▶ Problem to solve
The listing beneath should be written out in full, exactly as shown.

▶ Data segment
· · ·
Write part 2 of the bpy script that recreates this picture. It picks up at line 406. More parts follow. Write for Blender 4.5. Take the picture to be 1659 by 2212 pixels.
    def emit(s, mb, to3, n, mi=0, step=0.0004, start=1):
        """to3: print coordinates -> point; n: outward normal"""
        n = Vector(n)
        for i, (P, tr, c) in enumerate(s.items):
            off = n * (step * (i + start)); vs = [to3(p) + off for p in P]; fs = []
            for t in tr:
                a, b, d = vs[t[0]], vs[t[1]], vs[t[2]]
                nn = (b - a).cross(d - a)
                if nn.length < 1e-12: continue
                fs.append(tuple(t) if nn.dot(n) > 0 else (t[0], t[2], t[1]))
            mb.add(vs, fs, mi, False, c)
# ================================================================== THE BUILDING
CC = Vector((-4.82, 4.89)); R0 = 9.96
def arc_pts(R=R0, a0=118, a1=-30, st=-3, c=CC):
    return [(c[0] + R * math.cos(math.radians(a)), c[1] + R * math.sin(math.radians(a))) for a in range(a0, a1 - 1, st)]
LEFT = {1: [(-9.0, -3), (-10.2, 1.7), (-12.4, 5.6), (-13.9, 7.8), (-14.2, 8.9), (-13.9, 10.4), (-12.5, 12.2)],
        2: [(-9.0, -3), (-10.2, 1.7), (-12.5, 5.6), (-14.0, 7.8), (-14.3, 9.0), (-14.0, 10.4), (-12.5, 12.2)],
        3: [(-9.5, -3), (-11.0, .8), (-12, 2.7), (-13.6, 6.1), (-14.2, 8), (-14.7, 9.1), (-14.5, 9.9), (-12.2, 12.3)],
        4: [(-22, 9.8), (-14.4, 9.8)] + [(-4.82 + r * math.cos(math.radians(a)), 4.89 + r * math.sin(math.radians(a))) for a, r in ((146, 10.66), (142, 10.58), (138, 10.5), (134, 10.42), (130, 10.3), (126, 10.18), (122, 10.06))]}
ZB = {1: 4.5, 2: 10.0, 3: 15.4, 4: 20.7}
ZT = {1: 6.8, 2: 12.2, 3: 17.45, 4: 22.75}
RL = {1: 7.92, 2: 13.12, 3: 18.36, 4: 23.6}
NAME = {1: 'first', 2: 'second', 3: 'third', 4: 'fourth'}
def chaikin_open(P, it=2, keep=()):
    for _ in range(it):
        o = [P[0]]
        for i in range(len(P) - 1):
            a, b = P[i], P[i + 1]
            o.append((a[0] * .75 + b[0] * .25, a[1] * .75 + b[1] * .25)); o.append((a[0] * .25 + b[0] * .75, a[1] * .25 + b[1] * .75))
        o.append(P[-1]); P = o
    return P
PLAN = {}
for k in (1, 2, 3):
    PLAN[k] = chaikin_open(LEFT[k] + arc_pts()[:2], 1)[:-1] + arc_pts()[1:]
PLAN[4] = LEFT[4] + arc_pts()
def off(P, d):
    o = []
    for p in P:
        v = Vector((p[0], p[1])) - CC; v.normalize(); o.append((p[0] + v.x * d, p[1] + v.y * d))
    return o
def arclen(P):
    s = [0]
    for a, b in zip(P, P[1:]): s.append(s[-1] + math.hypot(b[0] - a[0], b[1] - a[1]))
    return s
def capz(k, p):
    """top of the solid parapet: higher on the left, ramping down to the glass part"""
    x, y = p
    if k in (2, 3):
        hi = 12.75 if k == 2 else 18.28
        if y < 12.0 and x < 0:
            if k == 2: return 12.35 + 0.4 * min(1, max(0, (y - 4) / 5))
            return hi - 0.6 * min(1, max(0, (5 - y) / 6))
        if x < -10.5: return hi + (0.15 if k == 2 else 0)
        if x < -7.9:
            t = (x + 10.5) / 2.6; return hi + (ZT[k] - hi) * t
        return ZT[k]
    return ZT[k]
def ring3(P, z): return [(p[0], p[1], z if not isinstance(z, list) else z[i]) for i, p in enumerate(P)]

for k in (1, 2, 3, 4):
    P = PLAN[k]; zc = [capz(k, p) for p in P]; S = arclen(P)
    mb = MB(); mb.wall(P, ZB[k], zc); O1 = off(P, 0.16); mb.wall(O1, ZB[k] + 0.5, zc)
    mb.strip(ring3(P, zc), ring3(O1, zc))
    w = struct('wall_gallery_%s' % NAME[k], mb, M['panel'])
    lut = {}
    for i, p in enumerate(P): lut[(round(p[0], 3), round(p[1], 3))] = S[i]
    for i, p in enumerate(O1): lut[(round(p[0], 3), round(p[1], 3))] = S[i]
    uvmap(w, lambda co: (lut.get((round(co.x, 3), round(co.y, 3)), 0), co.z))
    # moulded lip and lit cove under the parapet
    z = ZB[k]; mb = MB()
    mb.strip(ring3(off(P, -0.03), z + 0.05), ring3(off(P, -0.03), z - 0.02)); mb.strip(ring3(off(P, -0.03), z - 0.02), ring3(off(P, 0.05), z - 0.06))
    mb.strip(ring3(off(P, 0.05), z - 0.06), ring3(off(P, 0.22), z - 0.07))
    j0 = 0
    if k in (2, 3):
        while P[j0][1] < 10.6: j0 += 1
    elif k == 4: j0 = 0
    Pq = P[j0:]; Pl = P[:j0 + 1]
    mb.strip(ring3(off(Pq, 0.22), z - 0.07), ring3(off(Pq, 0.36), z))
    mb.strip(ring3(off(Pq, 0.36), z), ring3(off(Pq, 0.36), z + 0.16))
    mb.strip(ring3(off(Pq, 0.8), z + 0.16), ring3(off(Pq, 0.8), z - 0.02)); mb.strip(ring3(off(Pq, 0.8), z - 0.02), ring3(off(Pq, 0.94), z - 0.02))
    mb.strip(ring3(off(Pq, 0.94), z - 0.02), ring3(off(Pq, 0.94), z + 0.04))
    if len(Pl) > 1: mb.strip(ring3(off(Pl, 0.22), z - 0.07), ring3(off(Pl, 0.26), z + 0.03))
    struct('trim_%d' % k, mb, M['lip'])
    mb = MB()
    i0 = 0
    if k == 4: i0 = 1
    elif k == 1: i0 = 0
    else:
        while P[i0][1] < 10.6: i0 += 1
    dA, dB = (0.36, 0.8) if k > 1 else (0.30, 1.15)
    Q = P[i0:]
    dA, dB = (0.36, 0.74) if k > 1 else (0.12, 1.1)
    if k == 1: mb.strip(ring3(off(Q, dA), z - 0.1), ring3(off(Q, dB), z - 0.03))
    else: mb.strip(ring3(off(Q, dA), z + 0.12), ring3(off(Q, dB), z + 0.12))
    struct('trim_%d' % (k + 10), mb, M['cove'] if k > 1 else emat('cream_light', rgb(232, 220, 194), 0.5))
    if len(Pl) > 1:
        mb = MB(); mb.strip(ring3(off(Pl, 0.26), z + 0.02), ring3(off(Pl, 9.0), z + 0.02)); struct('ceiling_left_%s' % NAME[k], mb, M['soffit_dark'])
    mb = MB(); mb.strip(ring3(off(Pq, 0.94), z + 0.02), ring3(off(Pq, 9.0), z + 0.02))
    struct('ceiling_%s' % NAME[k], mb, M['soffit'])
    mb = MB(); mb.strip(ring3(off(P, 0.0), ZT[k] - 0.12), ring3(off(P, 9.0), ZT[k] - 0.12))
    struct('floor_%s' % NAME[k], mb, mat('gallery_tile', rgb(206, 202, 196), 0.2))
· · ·
▶ Written solution
Write part 2 of the bpy script that recreates this picture. It picks up at line 406. More parts follow. Write for Blender 4.5. Take the picture to be 1659 by 2212 pixels.
    def emit(s, mb, to3, n, mi=0, step=0.0004, start=1):
        """to3: print coordinates -> point; n: outward normal"""
        n = Vector(n)
        for i, (P, tr, c) in enumerate(s.items):
            off = n * (step * (i + start)); vs = [to3(p) + off for p in P]; fs = []
            for t in tr:
                a, b, d = vs[t[0]], vs[t[1]], vs[t[2]]
                nn = (b - a).cross(d - a)
                if nn.length < 1e-12: continue
                fs.append(tuple(t) if nn.dot(n) > 0 else (t[0], t[2], t[1]))
            mb.add(vs, fs, mi, False, c)
# ================================================================== THE BUILDING
CC = Vector((-4.82, 4.89)); R0 = 9.96
def arc_pts(R=R0, a0=118, a1=-30, st=-3, c=CC):
    return [(c[0] + R * math.cos(math.radians(a)), c[1] + R * math.sin(math.radians(a))) for a in range(a0, a1 - 1, st)]
LEFT = {1: [(-9.0, -3), (-10.2, 1.7), (-12.4, 5.6), (-13.9, 7.8), (-14.2, 8.9), (-13.9, 10.4), (-12.5, 12.2)],
        2: [(-9.0, -3), (-10.2, 1.7), (-12.5, 5.6), (-14.0, 7.8), (-14.3, 9.0), (-14.0, 10.4), (-12.5, 12.2)],
        3: [(-9.5, -3), (-11.0, .8), (-12, 2.7), (-13.6, 6.1), (-14.2, 8), (-14.7, 9.1), (-14.5, 9.9), (-12.2, 12.3)],
        4: [(-22, 9.8), (-14.4, 9.8)] + [(-4.82 + r * math.cos(math.radians(a)), 4.89 + r * math.sin(math.radians(a))) for a, r in ((146, 10.66), (142, 10.58), (138, 10.5), (134, 10.42), (130, 10.3), (126, 10.18), (122, 10.06))]}
ZB = {1: 4.5, 2: 10.0, 3: 15.4, 4: 20.7}
ZT = {1: 6.8, 2: 12.2, 3: 17.45, 4: 22.75}
RL = {1: 7.92, 2: 13.12, 3: 18.36, 4: 23.6}
NAME = {1: 'first', 2: 'second', 3: 'third', 4: 'fourth'}
def chaikin_open(P, it=2, keep=()):
    for _ in range(it):
        o = [P[0]]
        for i in range(len(P) - 1):
            a, b = P[i], P[i + 1]
            o.append((a[0] * .75 + b[0] * .25, a[1] * .75 + b[1] * .25)); o.append((a[0] * .25 + b[0] * .75, a[1] * .25 + b[1] * .75))
        o.append(P[-1]); P = o
    return P
PLAN = {}
for k in (1, 2, 3):
    PLAN[k] = chaikin_open(LEFT[k] + arc_pts()[:2], 1)[:-1] + arc_pts()[1:]
PLAN[4] = LEFT[4] + arc_pts()
def off(P, d):
    o = []
    for p in P:
        v = Vector((p[0], p[1])) - CC; v.normalize(); o.append((p[0] + v.x * d, p[1] + v.y * d))
    return o
def arclen(P):
    s = [0]
    for a, b in zip(P, P[1:]): s.append(s[-1] + math.hypot(b[0] - a[0], b[1] - a[1]))
    return s
def capz(k, p):
    """top of the solid parapet: higher on the left, ramping down to the glass part"""
    x, y = p
    if k in (2, 3):
        hi = 12.75 if k == 2 else 18.28
        if y < 12.0 and x < 0:
            if k == 2: return 12.35 + 0.4 * min(1, max(0, (y - 4) / 5))
            return hi - 0.6 * min(1, max(0, (5 - y) / 6))
        if x < -10.5: return hi + (0.15 if k == 2 else 0)
        if x < -7.9:
            t = (x + 10.5) / 2.6; return hi + (ZT[k] - hi) * t
        return ZT[k]
    return ZT[k]
def ring3(P, z): return [(p[0], p[1], z if not isinstance(z, list) else z[i]) for i, p in enumerate(P)]

for k in (1, 2, 3, 4):
    P = PLAN[k]; zc = [capz(k, p) for p in P]; S = arclen(P)
    mb = MB(); mb.wall(P, ZB[k], zc); O1 = off(P, 0.16); mb.wall(O1, ZB[k] + 0.5, zc)
    mb.strip(ring3(P, zc), ring3(O1, zc))
    w = struct('wall_gallery_%s' % NAME[k], mb, M['panel'])
    lut = {}
    for i, p in enumerate(P): lut[(round(p[0], 3), round(p[1], 3))] = S[i]
    for i, p in enumerate(O1): lut[(round(p[0], 3), round(p[1], 3))] = S[i]
    uvmap(w, lambda co: (lut.get((round(co.x, 3), round(co.y, 3)), 0), co.z))
    # moulded lip and lit cove under the parapet
    z = ZB[k]; mb = MB()
    mb.strip(ring3(off(P, -0.03), z + 0.05), ring3(off(P, -0.03), z - 0.02)); mb.strip(ring3(off(P, -0.03), z - 0.02), ring3(off(P, 0.05), z - 0.06))
    mb.strip(ring3(off(P, 0.05), z - 0.06), ring3(off(P, 0.22), z - 0.07))
    j0 = 0
    if k in (2, 3):
        while P[j0][1] < 10.6: j0 += 1
    elif k == 4: j0 = 0
    Pq = P[j0:]; Pl = P[:j0 + 1]
    mb.strip(ring3(off(Pq, 0.22), z - 0.07), ring3(off(Pq, 0.36), z))
    mb.strip(ring3(off(Pq, 0.36), z), ring3(off(Pq, 0.36), z + 0.16))
    mb.strip(ring3(off(Pq, 0.8), z + 0.16), ring3(off(Pq, 0.8), z - 0.02)); mb.strip(ring3(off(Pq, 0.8), z - 0.02), ring3(off(Pq, 0.94), z - 0.02))
    mb.strip(ring3(off(Pq, 0.94), z - 0.02), ring3(off(Pq, 0.94), z + 0.04))
    if len(Pl) > 1: mb.strip(ring3(off(Pl, 0.22), z - 0.07), ring3(off(Pl, 0.26), z + 0.03))
    struct('trim_%d' % k, mb, M['lip'])
    mb = MB()
    i0 = 0
    if k == 4: i0 = 1
    elif k == 1: i0 = 0
    else:
        while P[i0][1] < 10.6: i0 += 1
    dA, dB = (0.36, 0.8) if k > 1 else (0.30, 1.15)
    Q = P[i0:]
    dA, dB = (0.36, 0.74) if k > 1 else (0.12, 1.1)
    if k == 1: mb.strip(ring3(off(Q, dA), z - 0.1), ring3(off(Q, dB), z - 0.03))
    else: mb.strip(ring3(off(Q, dA), z + 0.12), ring3(off(Q, dB), z + 0.12))
    struct('trim_%d' % (k + 10), mb, M['cove'] if k > 1 else emat('cream_light', rgb(232, 220, 194), 0.5))
    if len(Pl) > 1:
        mb = MB(); mb.strip(ring3(off(Pl, 0.26), z + 0.02), ring3(off(Pl, 9.0), z + 0.02)); struct('ceiling_left_%s' % NAME[k], mb, M['soffit_dark'])
    mb = MB(); mb.strip(ring3(off(Pq, 0.94), z + 0.02), ring3(off(Pq, 9.0), z + 0.02))
    struct('ceiling_%s' % NAME[k], mb, M['soffit'])
    mb = MB(); mb.strip(ring3(off(P, 0.0), ZT[k] - 0.12), ring3(off(P, 9.0), ZT[k] - 0.12))
    struct('floor_%s' % NAME[k], mb, mat('gallery_tile', rgb(206, 202, 196), 0.2))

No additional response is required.